Kultur / Rezensionen

19.04.2024

Torten gegen Populismus


„Was Rechtspopulisten fordern“ von Katja Berlin

von Christian Dolle

Seit einigen Jahren erleben wir einen politischen wie gesellschaftlichen Rechtsruck. Populisten verbreiten einfache Antworten auf komplexe Probleme sowie Fake News und Hetze. Bis heute ist es weder der Politik noch den Medien gelungen, dem angemessen zu begegnen, da viele Anhänger sich auch von Fakten nicht mehr überzeugen lassen.

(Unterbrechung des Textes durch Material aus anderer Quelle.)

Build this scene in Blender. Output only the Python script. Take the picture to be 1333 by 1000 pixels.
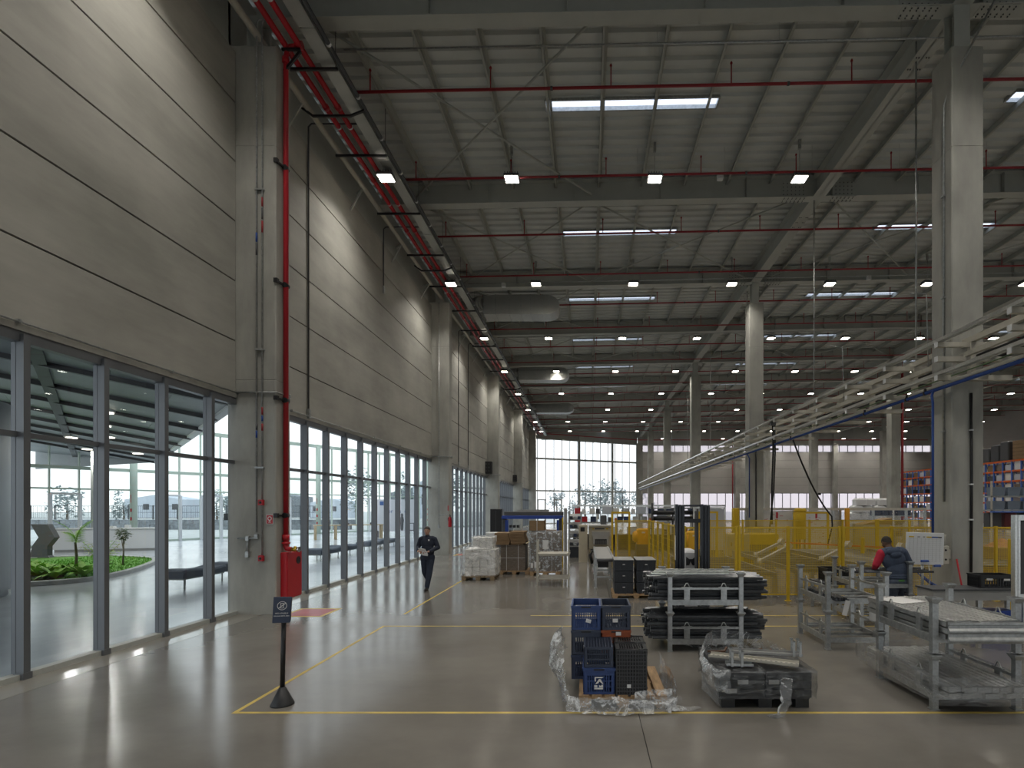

Was aber wirksam sein kann, ist zum einen ein Aufzeigen der populistischen Methoden, wodurch schnell klar wird, wie absurd vieles eigentlich ist, und zum anderen Humor. Ja, Humor. Ein gesundes Verhältnis aus Zynismus und Gelassenheit, weil allzu große Empörung ja leider auch nichts bringt. 

Genau diese Mischung gelingt Katja Berlin in ihren Kolumnen, auf Social Media und in ihren Büchern. „Was Rechtspopulisten fordern“ lautet der Titel ihrer neuesten Veröffentlichung, einem Buch, das nicht mehr als unterschiedliche Diagramme präsentiert. 

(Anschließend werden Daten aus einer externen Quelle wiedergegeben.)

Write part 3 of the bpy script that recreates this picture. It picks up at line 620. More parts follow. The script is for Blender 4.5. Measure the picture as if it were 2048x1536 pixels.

Es sind im Grunde kleine Grafiken zu einer präzisen Fragestellung, die nicht mit wirklichen Statistiken, aber mit leider offensichtlichen Wahrheiten arbeiten. So beispielsweise ein Tortendiagramm zu: „Wann wir hören, dass es in Deutschland keine Meinungsfreiheit mehr gibt.“ Darunter ein winziges Tortensegment, dem die Aussage „Wenn Menschen nach feministischen Äußerungen bedroht werden“ zugeordnet ist, ein ebenso winziges Segment zu: „Wenn Menschen nach antifaschistischen Äußerungen beleidigt werden“ und der gesamte große Rest zu: „Wenn Menschen nach diskriminierenden Äußerungen kritisiert werden.“
Ein klares, eingängiges Bild, über das es sich aber nachzudenken und auch zu diskutieren lohnt. Eben, weil es sehr explizit deutlich macht, wie Populismus funktioniert, wie Diskurse verschoben werden und an welchen immer wiederkehrenden Parolen sich Populisten festhalten. 

Ein weiteres Bild zeigt einfach nur einen blauen Kreis. Darüber die Überschrift: „Welchen Repressalien Rechtspopulisten in der ‚linken Meinungsvorherrschaft‘ Deutschlands ausgesetzt sind. Die Farbe Orange stehe für „Sie dürfen nicht in den Bundestag einziehen“, grün für „Ihre Bücher dürfen keine Bestseller werden“, gelb für „Sie werden nicht in Talkshows eingeladen“ und blau steht für „Sie werden kritisiert“. Wie gesagt: nur ein blauer Kreis. 

Diese Diagramme sind pointiert, sie sind sicher auch in Teilen überzogen, doch vor allem drücken sie ohne viele Worte so vieles aus, was in unseren politischen wie gesellschaftlichen Diskussionen schief läuft und eben ganz gezielt in Schieflage gebracht wird. 

Katja Berlin studierte Politikwissenschaft und Medienberatung und schreibt unter anderem für das Handelsblatt, die Berliner Zeitung und die Zeit. Sie veröffentlichte als alleinige Autorin sowie mit Co-Autoren mehrere Bücher und schafft es, komplexe und vielschichtige Aussagen auch für die TikTok-Generation auf den Punkt zu bringen. 

„Was Rechtspopulisten fordern“ ist ein entlarvendes Buch, ohne dabei eine akademische Auseinandersetzung mit dem Thema zu verlangen. Es legt den Finger in so manche Wunde und macht vieles auf einen Blick deutlich, woran andere in langen Erklärungen gescheitert sind. Zu gerne würde ich täglich die Torte des Tages oder sowas von ihr posten, doch dafür gibt es ja ihre Social Media-Kanäle und eben dieses Buch.